▶ _Given data_
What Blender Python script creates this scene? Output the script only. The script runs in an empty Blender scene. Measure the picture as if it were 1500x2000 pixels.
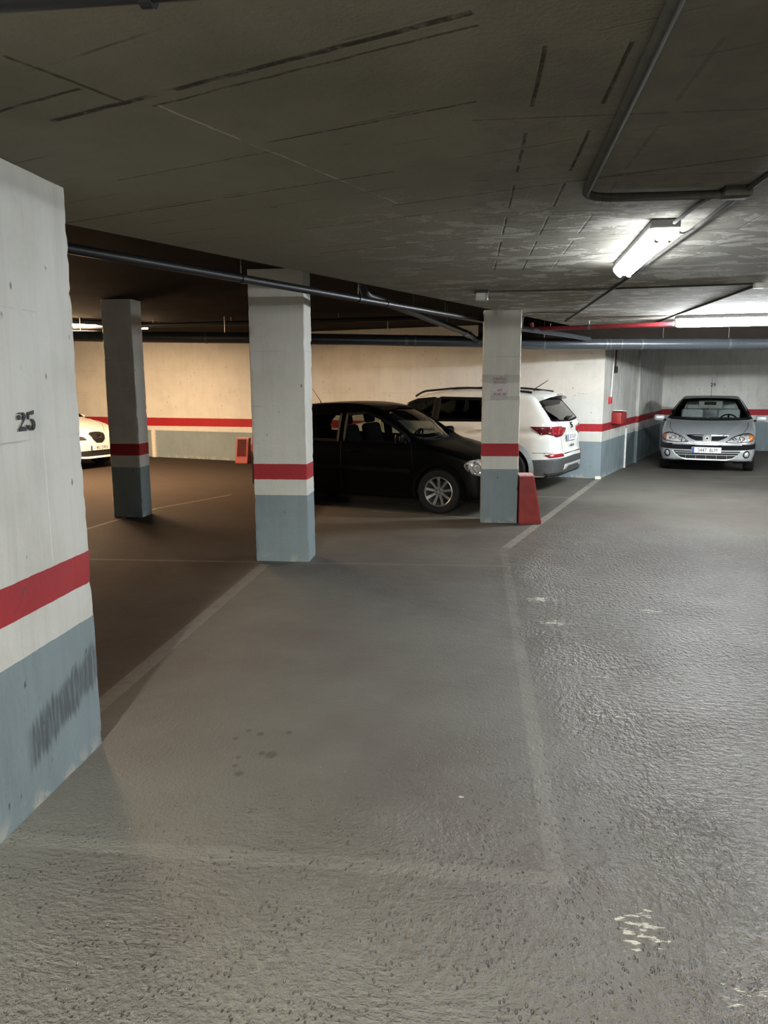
import bpy, bmesh, math, random
import numpy as np
from mathutils import Vector, Matrix
from mathutils.geometry import delaunay_2d_cdt
R = math.radians
random.seed(5)
SC = bpy.context.scene
COL = SC.collection

# ------------------------------------------------------------------ camera
EYE, F, PITCH, YAW, ROLL = 1.75, 1502.0, math.atan(.1695), R(6.2262), R(-0.27)
fwd = Vector((-math.sin(YAW) * math.cos(PITCH), math.cos(YAW) * math.cos(PITCH), -math.sin(PITCH)))
rgt = Vector((math.cos(YAW), math.sin(YAW), 0)); upv = rgt.cross(fwd)
r2 = math.cos(ROLL) * rgt + math.sin(ROLL) * upv; u2 = -math.sin(ROLL) * rgt + math.cos(ROLL) * upv
cam = bpy.data.cameras.new('camera'); cam.sensor_fit = 'VERTICAL'; cam.sensor_height = 24; cam.lens = F / 2000 * 24
cam.clip_start = .05
co = bpy.data.objects.new('camera', cam); COL.objects.link(co); SC.camera = co
m = Matrix.Identity(4)
for i in range(3):
    m[i][0] = r2[i]; m[i][1] = u2[i]; m[i][2] = -fwd[i]
m[2][3] = EYE; co.matrix_world = m

# ------------------------------------------------------------------ world, exposure, lamp strengths
W = bpy.data.worlds.new('world'); SC.world = W; W.use_nodes = True
W.node_tree.nodes['Background'].inputs[0].default_value = (0, 0, 0, 1)
W.node_tree.nodes['Background'].inputs[1].default_value = 0
SC.view_settings.view_transform = 'Standard'; SC.view_settings.look = 'None'
SC.view_settings.gamma = 1; SC.view_settings.use_curve_mapping = False
SC.view_settings.exposure = 0.0
SC.cycles.use_denoising = True; SC.cycles.use_adaptive_sampling = True; SC.cycles.adaptive_threshold = .035
SC.cycles.max_bounces = 5; SC.cycles.diffuse_bounces = 3; SC.cycles.glossy_bounces = 3
SC.cycles.transparent_max_bounces = 12; SC.cycles.sample_clamp_indirect = 6
SC.cycles.caustics_reflective = False; SC.cycles.caustics_refractive = False
LAMP_NEAR = 58.0      # ageing tubes above the right lane
LAMP_FAR = 470.0       # bright lamp before the big drain pipe
LAMP_LANE_FILL = 800.0     # added lamp, unseen right of the frame, brightens the back walls
LAMP_BACK = 1850.0      # lamp behind the viewer
LAMP_EAST = 110.0     # lamp beyond the right edge, lighting the back corner
LAMP_WARM = 620.0      # the one in sight
LAMP_WARM_HID = 1550.0 # its neighbour behind the near pillar
C_COOL, C_NEUT, C_WARM = (.93, .97, 1.0), (1.0, .985, .90), (1.0, .66, .38)

# ------------------------------------------------------------------ helpers
def link(o, parent=None):
    COL.objects.link(o)
    if parent is not None: o.parent = parent
    return o
def tag(o, label=None, cat=None, group=None, kind=None):
    for k, v in (('label', label), ('category', cat), ('group', group), ('kind', kind)):
        if v: o[k] = v
    return o
def empty(name, loc, rz=0, **kw):
    o = bpy.data.objects.new(name, None); link(o); o.location = loc; o.rotation_euler = (0, 0, rz)
    o.empty_display_size = .1
    return tag(o, **kw)
def mobj(name, verts, faces, mat, parent=None, smooth=False, mats=None, fm=None):
    me = bpy.data.meshes.new(name); me.from_pydata([tuple(v) for v in verts], [], faces)
    for mm in (mats or [mat]): me.materials.append(mm)
    if fm is not None: me.polygons.foreach_set('material_index', fm)
    if smooth: me.polygons.foreach_set('use_smooth', [True] * len(me.polygons))
    me.update()
    return link(bpy.data.objects.new(name, me), parent)
def from_bm(name, bm, mat, parent=None, smooth=False):
    bmesh.ops.recalc_face_normals(bm, faces=bm.faces)
    me = bpy.data.meshes.new(name); bm.to_mesh(me); bm.free()
    for mm in (mat if isinstance(mat, list) else [mat]): me.materials.append(mm)
    if smooth:
        me.polygons.foreach_set('use_smooth', [True] * len(me.polygons))
        try: me.set_sharp_from_angle(angle=R(smooth if smooth is not True else 40))
        except Exception: pass
    return link(bpy.data.objects.new(name, me), parent)
def bm_box(bm, c, s, rot=None, bev=0, seg=2, mi=0):
    r = bmesh.ops.create_cube(bm, size=1)
    vs = r['verts']
    for v in vs: v.co = Vector((v.co.x * s[0], v.co.y * s[1], v.co.z * s[2]))
    if bev:
        es = list({e for v in vs for e in v.link_edges})
        rr = bmesh.ops.bevel(bm, geom=es, offset=bev, segments=seg, affect='EDGES', profile=.5)
        vs = list({v for f in rr['faces'] for v in f.verts} | {v for v in vs if v.is_valid})
    M_ = Matrix.Translation(c) @ (rot.to_4x4() if rot is not None else Matrix.Identity(4))
    for v in vs: v.co = M_ @ v.co
    if mi:
        for f in {f for v in vs for f in v.link_faces}: f.material_index = mi
    return vs
def box(name, c, s, mat, parent=None, rot=None, bev=0, seg=2, smooth=None):
    bm = bmesh.new(); bm_box(bm, Vector(c), s, rot, bev, seg)
    return from_bm(name, bm, mat, parent, smooth=(bev > 0) if smooth is None else smooth)
def rot(x=0, y=0, z=0):
    from mathutils import Euler
    return Euler((R(x), R(y), R(z))).to_matrix()
def bm_tube(bm, pts, r, n=12, cap=True, mi=0):
    pts = [Vector(p) for p in pts]; rings = []
    up = Vector((0, 0, 1)); prev = None
    for i, p in enumerate(pts):
        d = (pts[min(i + 1, len(pts) - 1)] - pts[max(i - 1, 0)]).normalized()
        if prev is None:
            a = d.cross(up)
            if a.length < .05: a = d.cross(Vector((1, 0, 0)))
        else: a = prev - d * prev.dot(d)
        a.normalize(); prev = a; b = d.cross(a)
        rr = r[i] if isinstance(r, (list, tuple)) else r
        rings.append([bm.verts.new(p + rr * (math.cos(k * 2 * math.pi / n) * a + math.sin(k * 2 * math.pi / n) * b)) for k in range(n)])
    for A, B in zip(rings, rings[1:]):
        for k in range(n):
            f = bm.faces.new((A[k], A[(k + 1) % n], B[(k + 1) % n], B[k])); f.material_index = mi
    if cap:
        bm.faces.new(rings[0]).material_index = mi; bm.faces.new(rings[-1][::-1]).material_index = mi
def tube(name, pts, r, mat, parent=None, n=12):
    bm = bmesh.new(); bm_tube(bm, pts, r, n); return from_bm(name, bm, mat, parent, smooth=True)
def bm_lathe(bm, prof, M_, n=48):
    rings = []
    for (r_, h) in prof:
        if r_ < 1e-5: rings.append([bm.verts.new(M_ @ Vector((0, 0, h)))])
        else: rings.append([bm.verts.new(M_ @ Vector((r_ * math.cos(k * 2 * math.pi / n), r_ * math.sin(k * 2 * math.pi / n), h))) for k in range(n)])
    for A, B in zip(rings, rings[1:]):
        for k in range(n):
            a, b = A[k % len(A)], A[(k + 1) % len(A)]; c, d = B[(k + 1) % len(B)], B[k % len(B)]
            vs = []
            for v in (a, b, c, d):
                if v not in vs: vs.append(v)
            if len(vs) > 2: bm.faces.new(vs)
def arc_pts(pts, rad=.1, n=6):
    """polyline with its inner corners rounded"""
    P = [Vector(p) for p in pts]; out = [P[0]]
    for a, b, c in zip(P, P[1:], P[2:]):
        d1 = (a - b); d2 = (c - b); r_ = min(rad, d1.length * .45, d2.length * .45)
        s, e = b + d1.normalized() * r_, b + d2.normalized() * r_
        for k in range(n + 1):
            t = k / n; out.append(s * (1 - t) ** 2 + b * 2 * t * (1 - t) + e * t * t)
    out.append(P[-1]); return out

# ------------------------------------------------------------------ node helpers
class NT:
    def __init__(s, name):
        s.m = bpy.data.materials.new(name); s.m.use_nodes = True; s.t = s.m.node_tree; s.n = s.t.nodes; s.l = s.t.links
        s.b = s.n['Principled BSDF']; s.pos = s.n.new('ShaderNodeNewGeometry').outputs['Position']
    def set(s, inp, v):
        if hasattr(v, 'is_linked') or isinstance(v, bpy.types.NodeSocket): s.l.new(v, inp)
        elif v is not None: inp.default_value = v
    def math(s, op, a, b=None, c=None, clamp=False):
        n = s.n.new('ShaderNodeMath'); n.operation = op; n.use_clamp = clamp
        for i, v in enumerate((a, b, c)):
            if v is not None: s.set(n.inputs[i], v)
        return n.outputs[0]
    def vmath(s, op, a, b=None, out=0):
        n = s.n.new('ShaderNodeVectorMath'); n.operation = op
        s.set(n.inputs[0], a)
        if b is not None: s.set(n.inputs[1], b)
        return n.outputs['Value'] if op in ('DOT_PRODUCT', 'LENGTH', 'DISTANCE') else n.outputs[0]
    def sep(s, v):
        n = s.n.new('ShaderNodeSeparateXYZ'); s.l.new(v, n.inputs[0]); return n.outputs
    def comb(s, x, y, z):
        n = s.n.new('ShaderNodeCombineXYZ')
        for i, v in enumerate((x, y, z)): s.set(n.inputs[i], v)
        return n.outputs[0]
    def noise(s, vec, scale, detail=4, rough=.55, dist=0, col=False):
        n = s.n.new('ShaderNodeTexNoise'); s.set(n.inputs['Vector'], vec); n.inputs['Scale'].default_value = scale
        n.inputs['Detail'].default_value = detail; n.inputs['Roughness'].default_value = rough; n.inputs['Distortion'].default_value = dist
        return n.outputs['Color' if col else 'Fac']
    def vor(s, vec, scale, feat='F1', rnd=1):
        n = s.n.new('ShaderNodeTexVoronoi'); s.set(n.inputs['Vector'], vec); n.inputs['Scale'].default_value = scale
        n.feature = feat; n.inputs['Randomness'].default_value = rnd
        return n.outputs['Distance']
    def rng(s, v, a, b, c=0., d=1., clamp=True, smooth=True):
        n = s.n.new('ShaderNodeMapRange'); n.clamp = clamp
        if smooth: n.interpolation_type = 'SMOOTHSTEP'
        s.set(n.inputs[0], v)
        for i, x in enumerate((a, b, c, d)): s.set(n.inputs[i + 1], x)
        return n.outputs[0]
    def mix(s, f, a, b, op='MIX'):
        n = s.n.new('ShaderNodeMix'); n.data_type = 'RGBA'; n.blend_type = op; s.set(n.inputs[0], f)
        for i, v in ((6, a), (7, b)):
            if isinstance(v, tuple): v = (*v[:3], 1)
            s.set(n.inputs[i], v)
        return n.outputs[2]
    def bump(s, h, strength=.3, dist=.01, normal=None):
        n = s.n.new('ShaderNodeBump'); n.inputs['Strength'].default_value = strength; n.inputs['Distance'].default_value = dist
        s.l.new(h, n.inputs['Height'])
        if normal is not None: s.l.new(normal, n.inputs['Normal'])
        return n.outputs[0]
    def seg(s, P, p0, p1, w, soft=.006):
        """mask of a painted straight line between two ground points"""
        d = (Vector(p1) - Vector(p0)); L_ = d.length; d /= L_
        q = s.vmath('SUBTRACT', P, (p0[0], p0[1], 0))
        u = s.vmath('DOT_PRODUCT', q, (d.x, d.y, 0)); v = s.vmath('DOT_PRODUCT', q, (-d.y, d.x, 0))
        a = s.rng(s.math('ABSOLUTE', v), w / 2 - soft, w / 2 + soft, 1, 0)
        b = s.rng(s.math('ABSOLUTE', s.math('SUBTRACT', u, L_ / 2)), L_ / 2 - .01, L_ / 2 + .01, 1, 0)
        return s.math('MULTIPLY', a, b)
    def spot(s, P, c, r, soft=.5, asp=(1, 1)):
        q = s.vmath('SUBTRACT', P, (c[0], c[1], 0)); q = s.vmath('MULTIPLY', q, (1 / (r * asp[0]), 1 / (r * asp[1]), 0))
        return s.rng(s.vmath('LENGTH', q), 1 - soft, 1, 1, 0)
    def fin(s, col=None, rough=None, metal=None, spec=None, normal=None, **kw):
        b = s.b.inputs
        if col is not None: s.set(b['Base Color'], (*col, 1) if isinstance(col, tuple) else col)
        if rough is not None: s.set(b['Roughness'], rough)
        if metal is not None: s.set(b['Metallic'], metal)
        if spec is not None: s.set(b['Specular IOR Level'], spec)
        if normal is not None: s.set(b['Normal'], normal)
        for k, v in kw.items(): s.set(b[k.replace('_', ' ')], v)
        return s.m
def plain(name, col, rough=.5, metal=0., spec=.5, vary=.12, scale=30, **kw):
    t = NT(name); n = t.noise(t.pos, scale)
    c = t.mix(t.rng(n, .3, .7), tuple(x * (1 - vary) for x in col), tuple(min(1, x * (1 + vary)) for x in col))
    return t.fin(c, rough, metal, spec, **kw)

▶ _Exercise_
Repeat only what lies between the start of the data and the end of the line containing "COL = SC.collection", exactly, with pictures left out.

▶ _Answer to this exercise_
What Blender Python script creates this scene? Output the script only. The script runs in an empty Blender scene. Measure the picture as if it were 1500x2000 pixels.
import bpy, bmesh, math, random
import numpy as np
from mathutils import Vector, Matrix
from mathutils.geometry import delaunay_2d_cdt
R = math.radians
random.seed(5)
SC = bpy.context.scene
COL = SC.collection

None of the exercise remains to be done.